Pelosi was seeking to push back against the idea that House Democrats should pump the brakes on their impeachment inquiry and wait for the courts to resolve disputes between the legislative and executive branches — prompted by White House efforts to block testimony from key witnesses and its refusal to comply with subpoenas seeking documents the House demanded.

Democrats have defended the decision to refuse to wait for court fights to play out as a response to the urgency of the allegations against Trump: that the president’s alleged solicitation of foreign interference in the 2020 election threatens the integrity of the process and U.S. national security. Waiting for lengthy lawsuits to make their way to the Supreme Court would essentially allow Trump to run out the clock on congressional investigators, they have argued.

Rep. Val Demings (D-Fla.), another impeachment manager, said Trump should not “hide all the evidence while disingenuously insisting on lawsuits that he doesn’t actually think we can file — ones that he knows won’t be resolved until after the election.”

But Trump and his allies now contend the opposite: that Democrats’ refusal to wait for the courts — and their desire to draw out new evidence during the Senate trial — suggests a lack of confidence in their case.

Patrick Philbin, the deputy White House counsel, said on the Senate floor Tuesday that it was a “stunning admission” of the “broken process” that House Democrats relied upon — including their decision to put an arbitrary deadline on the process.

Rep.
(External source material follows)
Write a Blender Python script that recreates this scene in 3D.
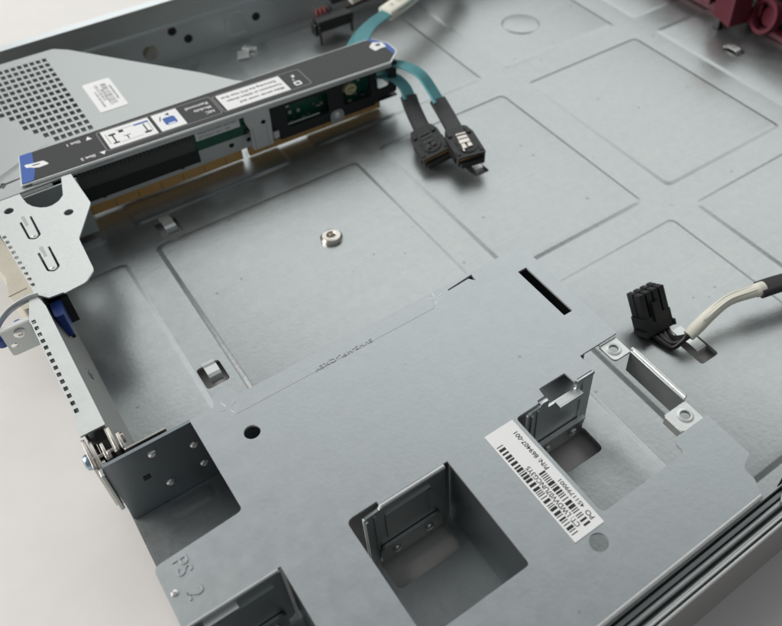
import bpy, bmesh, math, random
from mathutils import Vector, Matrix
from mathutils.geometry import tessellate_polygon
random.seed(7)
S = 0.001                      # all lengths below are millimetres
scn = bpy.context.scene
col = scn.collection
for o in list(bpy.data.objects): bpy.data.objects.remove(o)

# ------------------------------------------------------------------ camera
cd = bpy.data.cameras.new('camera'); cam = bpy.data.objects.new('camera', cd); col.objects.link(cam)
cam.matrix_world = Matrix(((0.8092088958657568, 0.42716952330900815, -0.403369757428191, 0),
                           (-0.5875004843354614, 0.5940737146105097, -0.5494721125903199, 0),
                           (0.004913629750105052, 0.6816176493935773, 0.7316920365002296, 283.6*S),
                           (0, 0, 0, 1)))
cd.sensor_width = 36; cd.lens = 812.464/782*36
cd.shift_x = -(462.85-391)/782; cd.shift_y = -(313-282.59)/782
cd.clip_start = 0.01; cd.clip_end = 60
cd.dof.use_dof = True; cd.dof.focus_distance = 0.315; cd.dof.aperture_fstop = 13
scn.camera = cam

# ------------------------------------------------------------------ light
w = bpy.data.worlds.new('World'); scn.world = w; w.use_nodes = True
nt = w.node_tree; bg = nt.nodes['Background']
bg.inputs[0].default_value = (0.93, 0.97, 1.0, 1); bg.inputs[1].default_value = 0.20
def area(name, loc, target, sx, sy, power, colr):
    l = bpy.data.lights.new(name, 'AREA'); l.shape = 'RECTANGLE'; l.size = sx; l.size_y = sy
    l.energy = power; l.color = colr
    o = bpy.data.objects.new(name, l); col.objects.link(o)
    o.location = loc; d = Vector(target)-Vector(loc)
    o.rotation_euler = d.to_track_quat('-Z', 'Y').to_euler()
    return o
area('ceiling_light', (1.1, 1.25, 1.2), (0.15, 0.2, 0), 3.0, 1.5, 17, (0.97, 1.0, 0.99))
area('window_light', (-1.2, 1.0, 0.95), (0.1, 0.25, 0), 1.2, 1.0, 31, (1.0, 0.975, 0.94))
scn.view_settings.view_transform = 'Standard'; scn.view_settings.look = 'None'
scn.view_settings.exposure = 0.0; scn.view_settings.gamma = 1
scn.render.engine = 'CYCLES'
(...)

Zoe Lofgren (D-Calif.), one of the House’s seven impeachment managers, rebutted this claim on the Senate floor. Lofgren, who served as a House staffer during Richard Nixon’s impeachment process and a lawmaker during the impeachment of Bill Clinton, said federal courts had already litigated those issues, going as far back as Watergate.

“The House and the Senate should not be required to litigate U.S. v. Nixon back to the Supreme Court and down again for it to be good law,” she said, referring to the landmark case that upheld Congress’ right to obtain information from the executive branch. “It is good law. The president has not complied with those requirements to the detriment of the truth.”